相手をまるっと飲み込む、そう信用することが和解の中で多い。相手を良いように矯正するでもなく、そのままで、それでいい。もっとありのままを教えて。そのちっぽけな勇気と優しさを決して無駄にはしない。そう仲間たちは何度もモブに語り掛ける。莫大な感情を共有する彼らが、あれだけ打ち解けられるのも自然だ。

あまりにも戦いの際の痛みが迫真すぎて(これは絵が上手い)目の前の暴力に引いてしまう身もあったが、超能力がそれを単なるグロテスクな殴り合いにしない。対話のフェーズがあり、心と体、どちらもぶつける。

それが、今では普通のことではなくなったのだろう。

私たちは随分と臆病になった。何処かの記事で日本はASD国家だと見たが、否定できなくなっている。共有されている当たり前の領土が狭い中で、理想を流し込んでいたら病気と形容されるような期待に応えてやった平均以上の人たちが判断基準に引っかかるだろう。普通じゃない人を隅に追いやることで得られるのは優越感ではなくて、安心感ではないのか。何に脅かされるというのか。モブサイコ100では甘えが通用しないのだ。通用するのは、血と涙を流してからだ。体だけではなく、心も。

あの牧歌的な理想郷も、その前に泥と血をかぶってきたからこそ、笑えるのだ。

 

 

キャラと話

最後に、好きなキャラと話。キャラは皆好意を持てる珍しい作品だった。大体自己嫌悪が逆噴射するキャラか地雷を踏み踏みするキャラがいるので、自身の醜い叫びと戦いながら挑む羽目になるが、モブサイコ100はそんなことがなかったのは驚きだ(それほどキャラの思想がある程度似通っているのだろう)。

現在地と道を見失い、抑圧された感情を置いてきぼりにするようなアンビバレントなキャラクターは実に好みなので、モブの成長にはワクワクさせられた。学校や社会という家以外の空間での立ち位置には学生は困惑させられる。ありのままではいられない、その折り合いの難しさを「公」のモブと「私」の茂夫という二面性で表現したのが理解しやすくうまいと思った。

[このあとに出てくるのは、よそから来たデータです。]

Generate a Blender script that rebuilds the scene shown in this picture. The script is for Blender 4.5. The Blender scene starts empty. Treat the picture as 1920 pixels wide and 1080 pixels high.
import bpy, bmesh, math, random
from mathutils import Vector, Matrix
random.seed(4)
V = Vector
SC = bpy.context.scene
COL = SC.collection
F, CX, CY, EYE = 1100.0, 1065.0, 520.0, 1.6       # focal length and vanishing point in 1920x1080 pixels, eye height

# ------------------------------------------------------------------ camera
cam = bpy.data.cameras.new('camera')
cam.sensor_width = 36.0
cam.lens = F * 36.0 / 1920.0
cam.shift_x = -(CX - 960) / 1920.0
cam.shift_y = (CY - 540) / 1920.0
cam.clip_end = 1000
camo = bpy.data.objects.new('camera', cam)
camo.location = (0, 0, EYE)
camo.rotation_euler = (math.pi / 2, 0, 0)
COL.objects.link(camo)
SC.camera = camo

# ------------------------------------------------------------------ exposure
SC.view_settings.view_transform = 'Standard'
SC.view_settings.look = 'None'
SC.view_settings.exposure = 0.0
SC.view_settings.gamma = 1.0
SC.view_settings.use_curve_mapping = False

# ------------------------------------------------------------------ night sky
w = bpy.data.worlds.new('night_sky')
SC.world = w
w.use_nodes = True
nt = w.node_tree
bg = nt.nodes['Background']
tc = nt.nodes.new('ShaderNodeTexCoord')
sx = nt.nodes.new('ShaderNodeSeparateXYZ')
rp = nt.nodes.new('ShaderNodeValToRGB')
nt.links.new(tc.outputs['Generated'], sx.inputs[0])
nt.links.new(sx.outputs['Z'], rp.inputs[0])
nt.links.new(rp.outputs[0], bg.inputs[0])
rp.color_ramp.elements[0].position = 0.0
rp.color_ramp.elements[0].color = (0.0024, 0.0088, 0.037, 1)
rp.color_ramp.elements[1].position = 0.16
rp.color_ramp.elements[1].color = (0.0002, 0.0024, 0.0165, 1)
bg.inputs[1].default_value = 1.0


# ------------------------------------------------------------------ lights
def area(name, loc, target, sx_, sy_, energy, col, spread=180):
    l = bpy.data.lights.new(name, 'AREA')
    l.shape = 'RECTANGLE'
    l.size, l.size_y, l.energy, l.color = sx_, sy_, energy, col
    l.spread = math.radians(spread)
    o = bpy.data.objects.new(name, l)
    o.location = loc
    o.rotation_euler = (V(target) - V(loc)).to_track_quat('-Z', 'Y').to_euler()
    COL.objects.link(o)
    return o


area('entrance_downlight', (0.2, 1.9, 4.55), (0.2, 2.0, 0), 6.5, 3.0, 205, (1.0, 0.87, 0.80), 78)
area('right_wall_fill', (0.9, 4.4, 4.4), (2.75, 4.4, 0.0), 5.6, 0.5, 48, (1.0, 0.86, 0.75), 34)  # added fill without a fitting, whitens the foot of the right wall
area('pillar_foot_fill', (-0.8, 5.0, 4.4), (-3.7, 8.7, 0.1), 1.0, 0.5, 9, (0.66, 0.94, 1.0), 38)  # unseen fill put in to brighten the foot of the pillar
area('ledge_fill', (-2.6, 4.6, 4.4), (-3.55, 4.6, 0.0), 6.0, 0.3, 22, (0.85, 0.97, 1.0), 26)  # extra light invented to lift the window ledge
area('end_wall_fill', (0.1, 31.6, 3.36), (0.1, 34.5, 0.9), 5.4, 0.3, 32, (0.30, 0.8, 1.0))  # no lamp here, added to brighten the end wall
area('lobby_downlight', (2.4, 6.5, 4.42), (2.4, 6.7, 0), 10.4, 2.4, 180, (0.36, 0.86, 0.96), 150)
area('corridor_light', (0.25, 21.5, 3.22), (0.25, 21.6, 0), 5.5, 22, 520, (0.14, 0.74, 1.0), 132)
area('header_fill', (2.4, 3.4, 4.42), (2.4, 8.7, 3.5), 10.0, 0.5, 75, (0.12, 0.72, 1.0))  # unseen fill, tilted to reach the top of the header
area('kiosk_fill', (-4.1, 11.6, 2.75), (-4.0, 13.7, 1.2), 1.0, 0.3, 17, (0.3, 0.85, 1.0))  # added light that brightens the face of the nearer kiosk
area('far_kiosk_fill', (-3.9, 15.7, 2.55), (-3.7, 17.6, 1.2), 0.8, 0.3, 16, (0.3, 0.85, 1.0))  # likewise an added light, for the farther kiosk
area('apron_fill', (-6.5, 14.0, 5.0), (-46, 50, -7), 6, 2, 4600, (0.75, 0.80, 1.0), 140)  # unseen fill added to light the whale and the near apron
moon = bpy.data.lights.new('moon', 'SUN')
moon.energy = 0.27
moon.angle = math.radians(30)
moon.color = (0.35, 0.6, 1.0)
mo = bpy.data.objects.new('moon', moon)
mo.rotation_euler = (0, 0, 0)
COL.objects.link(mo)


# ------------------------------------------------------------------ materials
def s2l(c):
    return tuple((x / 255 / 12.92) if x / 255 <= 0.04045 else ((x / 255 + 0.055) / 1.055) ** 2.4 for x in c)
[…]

対の主人公である霊幻も、初登場からまるで小賢しさや意地の悪さは感じられなかったし(隠し通そうとしていた柔らかい部分が露出している)空虚な心を名誉ではなく人とのつながりで一歩ずつ埋めていく様子には胸がジンとした。最終話のCM前のカット?あれの茂夫視点の霊幻は随分率直に描写されていて最後のカットがボロボロなのに対して、霊元視点の霊幻はどこまでもモブと変わらないのが彼は茂夫が思うほど線引きしてモブを捉えていないことがわかった。最後のモブがあの世界から一歩引いてはいるが嫌悪より憧憬の映るあのモブであった。大人だとより刺さるキャラだろう。彼は自分の弱さを自覚しているからこそ、モブに手を差し出せた。

 

話だと全部を通した中で最も印象深かったのがサイコヘルメット教回。周りはどんどん離れていき、弟の律や恩師の霊幻までもが訴えかける。間違っていると。受け入れろと。最初のモブなら知らないが、今の彼は前にも同じ目にあったのを学習済みだ。異邦人は何度目だ。直面させられる孤独と意志を押し付けられる不快感を画面越しでもひしと感じられる。この異物としてのここに立っていてはいけない寒気と揺らぎを、囲い込まれた鼠のような行き場のなさを、絶望感ではなくゆっくり歩みよる影のように描かれたのが一番引き込まれた。仲間が、つながりが、支えが崩れ落ちる。切り取られた自分はどうすれば良い。モブには答えも背景もわかっていた。

これを踏まえてのエクボ戦が熱い。こういう日常に忍び寄る影と目の前に気が付かなかった袋小路という展開が好き。

 

 

 

いざ言葉にすれば思いのほか血の匂いがする捉え方をしていたし、主語が急にでかくなるので思いのままに手を動かすのは気が引けるが、そうでもしないと脳裏に浮かんだ綺晶は彼方へ落っこちて二度と拾えない。頭に瞬間湧いて浮かぶ言葉を拾って打ち込んでくれる機械ができないものか。倫理上の問題で大変なことになるし、大概保守を取るので生きている限りはないと予想するが、どう転ぶかはわからない。

単なる成長物語ではありきたりだ。異能力バトルもありきたりになった。そこに当たり前や自分というあり方にメスを突き刺し、否応なしに前進を命じられたかと思えば空中分解することもある緩急。真っ暗闇に自分で引いた一本道が明るみを帯びてきて、夜明けが来る頃には線がなくたって歩む道筋も頭で描ける。見る先は遥か遠くじゃなくたって、まずは目に映る範囲を大切にしよう。夜は自分が揺らぎそうで無性に恐ろしくなるけれど、もう怖くない。不安に手を差し伸べ抱きしめてみれば、きっと自分と同じ姿をしている。